**Task description**
Exactly the lines from the one with "Model this scene" to the one with "COL = sc.collection", both included, are to be printed again; leave out the rest.
** START Records supplied **
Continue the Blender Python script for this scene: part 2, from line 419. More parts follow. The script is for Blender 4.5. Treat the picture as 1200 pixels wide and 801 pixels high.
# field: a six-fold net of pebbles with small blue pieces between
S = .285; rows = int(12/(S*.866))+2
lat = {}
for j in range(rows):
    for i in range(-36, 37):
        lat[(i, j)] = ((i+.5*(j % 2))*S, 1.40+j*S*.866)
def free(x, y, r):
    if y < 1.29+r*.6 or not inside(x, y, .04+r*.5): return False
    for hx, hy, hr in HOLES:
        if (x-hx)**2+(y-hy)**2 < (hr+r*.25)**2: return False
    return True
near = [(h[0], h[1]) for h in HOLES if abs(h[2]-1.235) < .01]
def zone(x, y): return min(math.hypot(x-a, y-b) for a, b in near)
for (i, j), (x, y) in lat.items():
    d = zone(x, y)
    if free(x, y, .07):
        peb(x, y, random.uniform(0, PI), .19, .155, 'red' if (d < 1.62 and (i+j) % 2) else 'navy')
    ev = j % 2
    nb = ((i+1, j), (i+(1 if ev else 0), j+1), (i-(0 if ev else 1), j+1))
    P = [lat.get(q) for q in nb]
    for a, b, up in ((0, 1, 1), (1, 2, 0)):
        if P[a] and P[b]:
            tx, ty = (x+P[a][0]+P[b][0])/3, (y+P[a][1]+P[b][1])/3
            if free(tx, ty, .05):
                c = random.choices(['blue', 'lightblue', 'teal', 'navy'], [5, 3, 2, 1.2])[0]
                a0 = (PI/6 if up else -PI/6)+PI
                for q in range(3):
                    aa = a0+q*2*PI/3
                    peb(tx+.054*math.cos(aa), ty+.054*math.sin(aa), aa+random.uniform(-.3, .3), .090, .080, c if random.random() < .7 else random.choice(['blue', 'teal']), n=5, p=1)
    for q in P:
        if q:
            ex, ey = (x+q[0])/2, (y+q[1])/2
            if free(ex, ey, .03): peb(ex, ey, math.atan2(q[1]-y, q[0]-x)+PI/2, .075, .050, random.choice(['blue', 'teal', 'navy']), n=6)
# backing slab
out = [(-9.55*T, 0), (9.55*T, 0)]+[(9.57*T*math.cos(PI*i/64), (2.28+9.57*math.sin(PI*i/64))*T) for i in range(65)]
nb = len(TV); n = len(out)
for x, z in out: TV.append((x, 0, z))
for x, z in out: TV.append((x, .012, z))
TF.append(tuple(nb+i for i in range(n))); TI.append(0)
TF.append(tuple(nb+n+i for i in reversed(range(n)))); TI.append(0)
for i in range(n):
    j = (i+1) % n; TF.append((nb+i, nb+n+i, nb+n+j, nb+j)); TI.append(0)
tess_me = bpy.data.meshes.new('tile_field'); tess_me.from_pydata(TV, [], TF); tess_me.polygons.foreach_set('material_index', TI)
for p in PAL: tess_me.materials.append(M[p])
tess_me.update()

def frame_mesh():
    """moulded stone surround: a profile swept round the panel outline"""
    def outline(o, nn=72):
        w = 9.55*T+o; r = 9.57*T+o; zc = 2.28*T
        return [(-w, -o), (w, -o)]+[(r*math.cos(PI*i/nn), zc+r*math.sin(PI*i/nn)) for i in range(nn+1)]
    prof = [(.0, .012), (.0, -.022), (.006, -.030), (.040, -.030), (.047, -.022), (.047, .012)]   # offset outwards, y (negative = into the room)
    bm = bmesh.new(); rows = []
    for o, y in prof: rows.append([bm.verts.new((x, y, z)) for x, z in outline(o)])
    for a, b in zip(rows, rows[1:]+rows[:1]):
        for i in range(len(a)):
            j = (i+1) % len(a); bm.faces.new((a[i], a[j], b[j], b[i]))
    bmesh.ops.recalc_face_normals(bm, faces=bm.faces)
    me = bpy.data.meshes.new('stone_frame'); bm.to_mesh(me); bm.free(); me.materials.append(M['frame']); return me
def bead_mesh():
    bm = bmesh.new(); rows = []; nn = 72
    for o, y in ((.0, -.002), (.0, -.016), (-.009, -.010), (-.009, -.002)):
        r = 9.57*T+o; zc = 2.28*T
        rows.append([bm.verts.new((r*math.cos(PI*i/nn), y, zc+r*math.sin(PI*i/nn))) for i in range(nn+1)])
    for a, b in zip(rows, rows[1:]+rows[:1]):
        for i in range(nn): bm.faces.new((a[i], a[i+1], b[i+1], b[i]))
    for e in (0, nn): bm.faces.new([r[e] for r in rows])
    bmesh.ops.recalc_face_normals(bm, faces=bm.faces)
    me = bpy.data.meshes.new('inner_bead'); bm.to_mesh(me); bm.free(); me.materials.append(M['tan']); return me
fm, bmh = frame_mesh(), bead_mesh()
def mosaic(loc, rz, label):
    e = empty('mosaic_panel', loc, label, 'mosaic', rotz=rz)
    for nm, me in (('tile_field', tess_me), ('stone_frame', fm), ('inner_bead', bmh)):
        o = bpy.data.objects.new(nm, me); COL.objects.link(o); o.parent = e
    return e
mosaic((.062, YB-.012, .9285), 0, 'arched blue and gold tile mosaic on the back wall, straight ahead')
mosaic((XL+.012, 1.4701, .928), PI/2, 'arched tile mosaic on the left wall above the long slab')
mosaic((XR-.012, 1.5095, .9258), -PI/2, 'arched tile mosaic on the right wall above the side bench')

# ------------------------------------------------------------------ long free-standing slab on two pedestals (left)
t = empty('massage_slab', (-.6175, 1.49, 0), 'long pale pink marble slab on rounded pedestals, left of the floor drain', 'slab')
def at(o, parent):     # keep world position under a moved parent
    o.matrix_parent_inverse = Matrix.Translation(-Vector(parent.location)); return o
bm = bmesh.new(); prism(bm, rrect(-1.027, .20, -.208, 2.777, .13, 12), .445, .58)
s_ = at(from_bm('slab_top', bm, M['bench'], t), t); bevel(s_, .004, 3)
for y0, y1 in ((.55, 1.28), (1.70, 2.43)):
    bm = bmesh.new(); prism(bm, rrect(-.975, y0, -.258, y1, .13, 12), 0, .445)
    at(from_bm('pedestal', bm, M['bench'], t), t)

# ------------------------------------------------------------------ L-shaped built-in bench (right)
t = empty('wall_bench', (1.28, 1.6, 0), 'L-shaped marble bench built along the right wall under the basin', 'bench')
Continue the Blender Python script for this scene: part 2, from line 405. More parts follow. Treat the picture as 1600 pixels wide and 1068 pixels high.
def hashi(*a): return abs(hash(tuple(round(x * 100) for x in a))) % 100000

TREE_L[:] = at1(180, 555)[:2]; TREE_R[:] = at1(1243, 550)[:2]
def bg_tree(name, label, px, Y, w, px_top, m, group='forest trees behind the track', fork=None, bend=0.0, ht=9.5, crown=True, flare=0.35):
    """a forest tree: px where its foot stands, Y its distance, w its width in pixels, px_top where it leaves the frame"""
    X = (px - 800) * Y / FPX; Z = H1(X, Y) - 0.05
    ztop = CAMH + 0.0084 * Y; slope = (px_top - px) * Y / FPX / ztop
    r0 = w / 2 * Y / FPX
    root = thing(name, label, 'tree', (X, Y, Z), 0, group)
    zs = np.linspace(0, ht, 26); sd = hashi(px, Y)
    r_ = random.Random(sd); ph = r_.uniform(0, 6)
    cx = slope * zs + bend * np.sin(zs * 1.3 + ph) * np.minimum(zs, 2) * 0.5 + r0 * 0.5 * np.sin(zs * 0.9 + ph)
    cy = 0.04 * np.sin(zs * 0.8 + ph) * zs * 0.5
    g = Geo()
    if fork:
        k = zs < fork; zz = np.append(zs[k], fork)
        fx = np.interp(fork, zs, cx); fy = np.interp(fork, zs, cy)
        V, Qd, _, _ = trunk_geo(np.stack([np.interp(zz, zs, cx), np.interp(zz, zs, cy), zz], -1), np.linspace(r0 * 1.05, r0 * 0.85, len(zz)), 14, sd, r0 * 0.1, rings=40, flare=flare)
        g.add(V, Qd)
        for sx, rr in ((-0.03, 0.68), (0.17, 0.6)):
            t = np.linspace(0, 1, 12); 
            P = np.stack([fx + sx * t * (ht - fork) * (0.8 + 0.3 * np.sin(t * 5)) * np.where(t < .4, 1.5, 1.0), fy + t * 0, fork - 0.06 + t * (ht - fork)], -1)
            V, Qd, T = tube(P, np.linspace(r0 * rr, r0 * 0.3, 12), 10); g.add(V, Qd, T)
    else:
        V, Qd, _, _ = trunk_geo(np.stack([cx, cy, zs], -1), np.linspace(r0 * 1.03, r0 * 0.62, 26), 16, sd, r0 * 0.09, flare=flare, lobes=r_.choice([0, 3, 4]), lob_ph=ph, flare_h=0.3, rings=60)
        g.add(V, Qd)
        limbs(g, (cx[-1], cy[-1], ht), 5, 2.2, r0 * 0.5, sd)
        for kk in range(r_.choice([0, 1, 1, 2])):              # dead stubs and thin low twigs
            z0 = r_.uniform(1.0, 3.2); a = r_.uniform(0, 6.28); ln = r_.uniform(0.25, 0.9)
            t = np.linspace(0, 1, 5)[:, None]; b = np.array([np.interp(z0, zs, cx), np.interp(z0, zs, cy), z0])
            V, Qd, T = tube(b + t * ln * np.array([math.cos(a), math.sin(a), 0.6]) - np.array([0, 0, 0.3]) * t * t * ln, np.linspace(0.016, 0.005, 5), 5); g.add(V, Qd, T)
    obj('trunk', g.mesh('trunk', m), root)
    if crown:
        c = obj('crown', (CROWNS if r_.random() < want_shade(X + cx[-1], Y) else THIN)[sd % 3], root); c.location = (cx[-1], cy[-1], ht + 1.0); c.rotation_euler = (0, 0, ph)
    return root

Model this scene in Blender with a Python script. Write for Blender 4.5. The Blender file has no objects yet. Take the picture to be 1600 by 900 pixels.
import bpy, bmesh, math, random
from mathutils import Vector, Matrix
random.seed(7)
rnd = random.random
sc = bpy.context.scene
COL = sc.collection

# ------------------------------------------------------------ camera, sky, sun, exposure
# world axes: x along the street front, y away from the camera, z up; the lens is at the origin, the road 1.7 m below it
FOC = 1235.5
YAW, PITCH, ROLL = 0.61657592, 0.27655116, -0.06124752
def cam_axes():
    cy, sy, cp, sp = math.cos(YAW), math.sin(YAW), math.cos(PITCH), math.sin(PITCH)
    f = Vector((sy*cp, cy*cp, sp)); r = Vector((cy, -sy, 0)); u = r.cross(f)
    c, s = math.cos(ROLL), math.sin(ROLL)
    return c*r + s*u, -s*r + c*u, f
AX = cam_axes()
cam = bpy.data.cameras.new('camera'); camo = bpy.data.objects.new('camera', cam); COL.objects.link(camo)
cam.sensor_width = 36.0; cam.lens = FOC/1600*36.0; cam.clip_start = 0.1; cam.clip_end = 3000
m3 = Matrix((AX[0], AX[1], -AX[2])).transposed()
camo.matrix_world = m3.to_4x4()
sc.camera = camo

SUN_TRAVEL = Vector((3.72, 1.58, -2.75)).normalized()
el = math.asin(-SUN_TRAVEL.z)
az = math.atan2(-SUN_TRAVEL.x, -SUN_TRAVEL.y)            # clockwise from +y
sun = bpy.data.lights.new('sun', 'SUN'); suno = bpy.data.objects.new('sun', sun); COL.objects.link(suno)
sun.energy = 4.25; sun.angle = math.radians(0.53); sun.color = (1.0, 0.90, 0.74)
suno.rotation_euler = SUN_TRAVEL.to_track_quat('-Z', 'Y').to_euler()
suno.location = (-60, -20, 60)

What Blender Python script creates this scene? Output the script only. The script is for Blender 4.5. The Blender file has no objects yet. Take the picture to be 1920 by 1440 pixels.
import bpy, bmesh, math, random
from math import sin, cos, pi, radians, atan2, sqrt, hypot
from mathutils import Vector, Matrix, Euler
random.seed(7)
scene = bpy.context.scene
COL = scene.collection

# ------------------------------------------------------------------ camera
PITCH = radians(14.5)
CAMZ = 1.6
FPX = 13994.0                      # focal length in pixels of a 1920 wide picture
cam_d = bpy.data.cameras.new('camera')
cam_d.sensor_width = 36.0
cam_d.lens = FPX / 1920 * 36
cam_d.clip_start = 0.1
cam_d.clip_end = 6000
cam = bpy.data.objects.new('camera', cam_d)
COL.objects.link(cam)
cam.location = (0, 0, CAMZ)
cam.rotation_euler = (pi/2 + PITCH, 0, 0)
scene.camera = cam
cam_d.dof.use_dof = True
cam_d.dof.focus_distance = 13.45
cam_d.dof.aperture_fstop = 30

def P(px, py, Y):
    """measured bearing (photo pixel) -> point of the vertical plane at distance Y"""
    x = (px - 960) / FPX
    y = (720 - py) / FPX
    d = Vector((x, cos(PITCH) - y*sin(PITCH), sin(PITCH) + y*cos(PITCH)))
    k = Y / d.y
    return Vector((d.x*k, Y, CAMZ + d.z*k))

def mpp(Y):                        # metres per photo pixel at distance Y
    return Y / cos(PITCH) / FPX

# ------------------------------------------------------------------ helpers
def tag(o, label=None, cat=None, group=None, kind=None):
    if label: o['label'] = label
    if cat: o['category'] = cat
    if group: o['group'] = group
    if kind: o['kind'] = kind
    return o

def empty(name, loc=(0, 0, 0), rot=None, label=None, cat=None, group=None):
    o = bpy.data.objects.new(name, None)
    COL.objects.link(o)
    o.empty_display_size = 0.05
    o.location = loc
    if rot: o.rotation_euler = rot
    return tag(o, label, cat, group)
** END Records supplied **
**The response**
Model this scene in Blender with a Python script. Write for Blender 4.5. The Blender file has no objects yet. Take the picture to be 1600 by 900 pixels.
import bpy, bmesh, math, random
from mathutils import Vector, Matrix
random.seed(7)
rnd = random.random
sc = bpy.context.scene
COL = sc.collection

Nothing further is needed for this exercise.